Сам Чайковский не был удовлетворен своим сочинением и, по собственному признанию, сжег партитуру. Спустя десять лет после премьеры «Воеводы» Чайковский объясняет недостатки своего произведения и причины такого радикального поступка: «”Воевода” без всякого сомнения очень плохая опера. Я беру при этом в соображение не только достоинства музыки, взятой отдельно, – но общую совокупность условий, соблюдение которых составляет большее или меньшее достоинство оперы. Во 1-х, сюжет никуда не годен, т. е. лишен драматического интереса и движения; во 2-х, опера была написана слишком спешно и легкомысленно, вследствие чего формы вышли не оперные, не подходящие к условиям сцены; я просто писал музыку на данный текст, нисколько не имея в виду бесконечное различие между оперным и симфоническим стилем. Сочиняя оперу, автор должен непрерывно иметь в виду сцену, т. е. помнить, что в театре требуются не только мелодии и гармонии, но также действие; что нельзя злоупотреблять вниманием оперного слушателя, который пришел не только слушать, но и смотреть, и, наконец, что стиль театральной музыки должен соответствовать стилю декоративной живописи, следовательно, быть простым, ясным, колоритным. <…> Я же в “Воеводе” хлопотал именно об этой филигранной разработке тем, совершенно забыв сцену и все ее условия. Условия эти в значительной степени парализуют чисто музыкальное вдохновение автора, и вот почему симфонический и камерный род музыки стоят гораздо выше оперного. В симфонии или сонате я свободен, нет для меня никаких ограничений и никаких стеснений, но зато опера имеет то преимущество, что дает возможность говорить музыкальным языком массе. Уже одно то, что опера может играться хоть 40 раз в течение сезона, дает ей преимущество над симфонией, которая будет исполнена раз в 10 лет!!! <…> Предубежденный слушатель может примириться с оперой после нескольких виденных представлений, но сколько нужно времени, чтобы хорошая симфония могла быть оценена массой публики по достоинству? Однако ж, несмотря на весь соблазн оперы, я с бесконечно большим удовольствием и наслаждением пишу симфонию или сонату и квартет. Но я отклонился от критики “Воеводы”. Третий его недостаток, – слишком массивный оркестр и преобладание последнего над голосами. Все это недостатки, происходящие от неопытности. Необходимо пройти через ряд неудавшихся опытов, чтобы дойти до возможной степени совершенства, и я нисколько не стыжусь своих оперных неудач. Они послужили мне полезными уроками и указаниями»[243].

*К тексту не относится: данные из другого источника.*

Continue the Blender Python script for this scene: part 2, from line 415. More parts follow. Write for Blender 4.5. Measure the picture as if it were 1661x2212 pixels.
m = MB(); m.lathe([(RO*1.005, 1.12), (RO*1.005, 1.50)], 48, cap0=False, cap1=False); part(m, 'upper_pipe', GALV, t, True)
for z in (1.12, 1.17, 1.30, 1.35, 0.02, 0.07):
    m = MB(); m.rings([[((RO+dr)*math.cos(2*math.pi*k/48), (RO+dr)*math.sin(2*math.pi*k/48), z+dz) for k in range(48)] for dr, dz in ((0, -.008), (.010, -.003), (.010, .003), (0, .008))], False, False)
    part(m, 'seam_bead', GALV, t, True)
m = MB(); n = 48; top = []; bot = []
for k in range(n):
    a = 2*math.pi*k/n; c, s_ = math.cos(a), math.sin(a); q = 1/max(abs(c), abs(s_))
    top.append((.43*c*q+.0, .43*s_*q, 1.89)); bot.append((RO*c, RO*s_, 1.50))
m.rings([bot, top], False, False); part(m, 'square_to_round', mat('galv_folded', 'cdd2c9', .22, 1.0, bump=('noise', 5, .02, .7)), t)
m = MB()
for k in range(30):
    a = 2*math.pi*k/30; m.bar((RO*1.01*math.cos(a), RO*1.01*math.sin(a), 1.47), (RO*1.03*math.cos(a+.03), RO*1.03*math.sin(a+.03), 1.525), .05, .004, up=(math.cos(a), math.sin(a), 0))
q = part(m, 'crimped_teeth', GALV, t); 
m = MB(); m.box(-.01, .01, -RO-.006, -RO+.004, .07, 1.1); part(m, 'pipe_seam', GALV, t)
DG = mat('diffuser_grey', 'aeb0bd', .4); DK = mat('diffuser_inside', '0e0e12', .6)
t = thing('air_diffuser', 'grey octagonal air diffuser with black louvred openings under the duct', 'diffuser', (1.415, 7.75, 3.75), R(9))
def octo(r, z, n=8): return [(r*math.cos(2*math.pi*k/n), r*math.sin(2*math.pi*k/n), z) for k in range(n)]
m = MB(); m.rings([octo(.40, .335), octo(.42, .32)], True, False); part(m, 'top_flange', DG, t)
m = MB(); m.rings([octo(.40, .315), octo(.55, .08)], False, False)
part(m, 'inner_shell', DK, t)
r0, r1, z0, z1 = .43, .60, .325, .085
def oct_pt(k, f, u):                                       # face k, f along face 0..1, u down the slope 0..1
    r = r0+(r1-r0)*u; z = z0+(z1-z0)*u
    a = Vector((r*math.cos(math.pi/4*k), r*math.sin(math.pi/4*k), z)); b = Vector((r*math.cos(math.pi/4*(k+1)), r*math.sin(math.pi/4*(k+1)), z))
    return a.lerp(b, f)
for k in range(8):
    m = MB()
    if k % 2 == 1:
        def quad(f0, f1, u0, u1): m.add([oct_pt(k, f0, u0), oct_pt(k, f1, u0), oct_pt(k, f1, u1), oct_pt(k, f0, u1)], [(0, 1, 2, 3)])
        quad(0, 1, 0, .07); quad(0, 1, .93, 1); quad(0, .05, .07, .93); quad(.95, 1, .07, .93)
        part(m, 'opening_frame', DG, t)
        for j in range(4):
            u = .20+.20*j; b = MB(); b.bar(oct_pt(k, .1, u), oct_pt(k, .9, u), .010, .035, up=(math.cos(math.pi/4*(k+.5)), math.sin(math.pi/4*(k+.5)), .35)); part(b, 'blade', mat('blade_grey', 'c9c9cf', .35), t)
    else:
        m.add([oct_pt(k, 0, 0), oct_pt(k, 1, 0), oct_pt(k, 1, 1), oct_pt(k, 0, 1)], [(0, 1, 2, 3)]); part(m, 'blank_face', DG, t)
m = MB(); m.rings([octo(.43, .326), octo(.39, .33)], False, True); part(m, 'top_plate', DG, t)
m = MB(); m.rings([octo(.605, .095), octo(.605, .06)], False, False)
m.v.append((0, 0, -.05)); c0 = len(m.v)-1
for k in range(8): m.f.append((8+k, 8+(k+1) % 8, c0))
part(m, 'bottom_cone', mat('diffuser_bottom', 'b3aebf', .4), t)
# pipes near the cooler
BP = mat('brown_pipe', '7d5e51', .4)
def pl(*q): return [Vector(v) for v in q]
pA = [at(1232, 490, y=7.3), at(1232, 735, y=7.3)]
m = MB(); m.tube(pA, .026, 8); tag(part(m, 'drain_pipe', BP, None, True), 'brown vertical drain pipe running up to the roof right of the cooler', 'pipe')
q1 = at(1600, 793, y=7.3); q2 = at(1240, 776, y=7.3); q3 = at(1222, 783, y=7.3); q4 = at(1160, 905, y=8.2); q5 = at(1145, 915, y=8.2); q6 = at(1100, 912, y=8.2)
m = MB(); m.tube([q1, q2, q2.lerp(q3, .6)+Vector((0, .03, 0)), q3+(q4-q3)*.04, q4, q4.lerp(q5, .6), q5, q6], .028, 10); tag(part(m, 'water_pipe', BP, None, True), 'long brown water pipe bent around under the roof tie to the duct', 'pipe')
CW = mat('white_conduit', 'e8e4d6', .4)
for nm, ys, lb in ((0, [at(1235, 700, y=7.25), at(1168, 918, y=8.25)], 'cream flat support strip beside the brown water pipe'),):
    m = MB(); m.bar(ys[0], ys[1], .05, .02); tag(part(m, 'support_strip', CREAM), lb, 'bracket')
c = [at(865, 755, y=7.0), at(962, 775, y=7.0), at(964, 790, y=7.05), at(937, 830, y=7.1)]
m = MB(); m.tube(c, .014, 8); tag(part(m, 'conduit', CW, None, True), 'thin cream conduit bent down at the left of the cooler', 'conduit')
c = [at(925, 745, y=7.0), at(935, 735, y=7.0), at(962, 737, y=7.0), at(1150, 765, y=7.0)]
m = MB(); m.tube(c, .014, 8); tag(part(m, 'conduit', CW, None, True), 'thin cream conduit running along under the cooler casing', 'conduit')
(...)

Опера «Воевода» перестала существовать[244], но ее музыка была использована в других сочинениях: опере «Опричник», балете «Лебединое озеро», Торжественной увертюре «1812 год».
Среда
Знакомства и круг общения, прежде всего профессионального, не замыкались на Москве и консерватории. Чайковского принято причислять к так называемой московской школе, противопоставляя школе петербургской. Но все же это условно, Чайковский действительно был композитором, получившим профессиональное образование, – его коллеги из «Могучей кучки» формально были дилетантами. Но практически всю профессиональную жизнь между Чайковским и представителями «кучкистов» был и человеческий и творческий контакт. Начался он как раз в 1867–1868 годах со знакомства Чайковского с главой «Могучей кучки» композитором Балакиревым, а также главным идеологом и вдохновителем Владимиром Васильевичем Стасовым – музыкальным и художественным критиком, историком искусства. Петр Ильич посылал Балакиреву свои сочинения, а Балакирев, впрочем как и Стасов, предлагал композитору идеи и сюжеты для будущих сочинений, некоторые из которых Чайковский воплотил.